Two of the materials that he is currently researching are bismuth telluride and molybdenum disulfide. Bismuth telluride is used to generate energy from waste heat, for example from car engines or nuclear plants and so on. Prof Coleman’s method of separating graphene using a liquid process could be applied to bismuth telluride, which could then be coated onto thin film substrates and attached to the side of a moving car or a nuclear plant to capture the lost heat energy and convert it into usable electrical energy.
These new materials are also suited for use in next generation batteries or supercapacitors which can deliver energy thousands of times faster than standard batteries, enabling new applications such as electric cars.
“There are many possible applications of these new nanosheets, including their use as thermoelectric materials. These materials, when fabricated into devices, can generate electricity from waste heat. For example, in gas-fired power plants approximately 50% of energy produced is lost as waste heat while for coal and oil plants the figure is up to 70%. However, the development of efficient thermoelectric devices would allow some of this waste heat to be recycled cheaply and easily, something that has been beyond us, up until now,” Coleman explains.
Indeed, these applications were seen as their most important use until recently. “A few years ago if you talked about graphene the discussion would have been around its use in transistors, sensors and other high tech applications”, he says. “There is a consensus building now that where it will change the world is its use in super-strong plastics. We could make planes or wind turbine blades out of plastic if we put in graphene.”
All of these new applications have been developed and breakthroughs achieved within six years of the initial work which won the Nobel Prize making these nanosheets true 21st century materials.
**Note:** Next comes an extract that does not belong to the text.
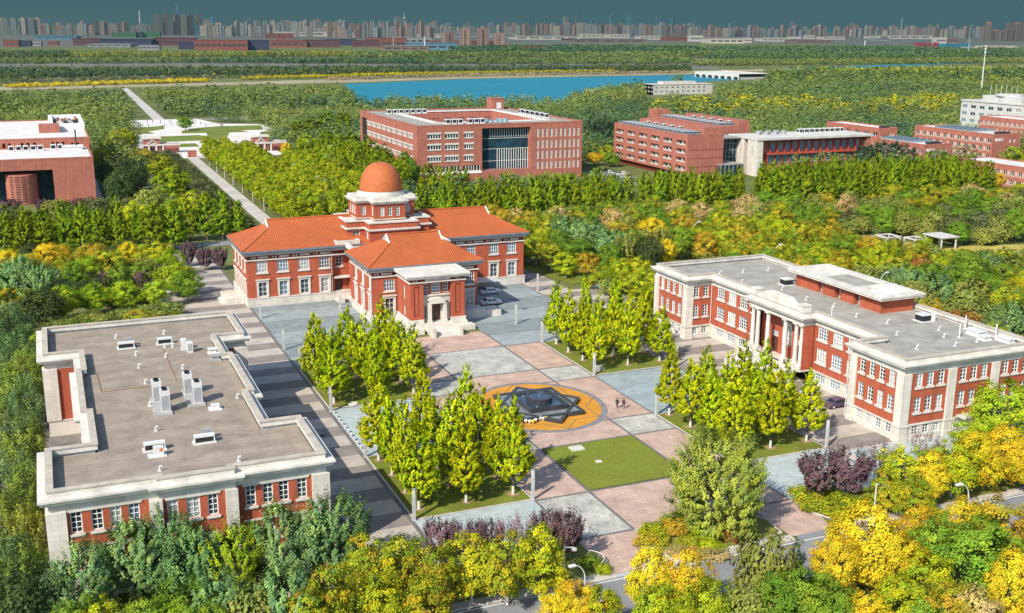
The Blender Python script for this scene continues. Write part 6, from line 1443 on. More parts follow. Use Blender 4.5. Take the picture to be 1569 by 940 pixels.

For Coleman, he would like to see two things happening with these materials over the next few years. “I would like to see the processes developed which will manufacture the nanosheets in very large quantities and then I would like to see it demonstrated how graphene can be put in a wide range of plastics to increase their strength and reduce the amount of we use. If even a fraction of the potential uses comes to pass will all be using graphene and other nanomaterials in our daily lives in ten years from now.”
And that ubiquitous usage may well be almost entirely due to the research done by Jonathan Coleman and his team at CRANN in Trinity College Dublin.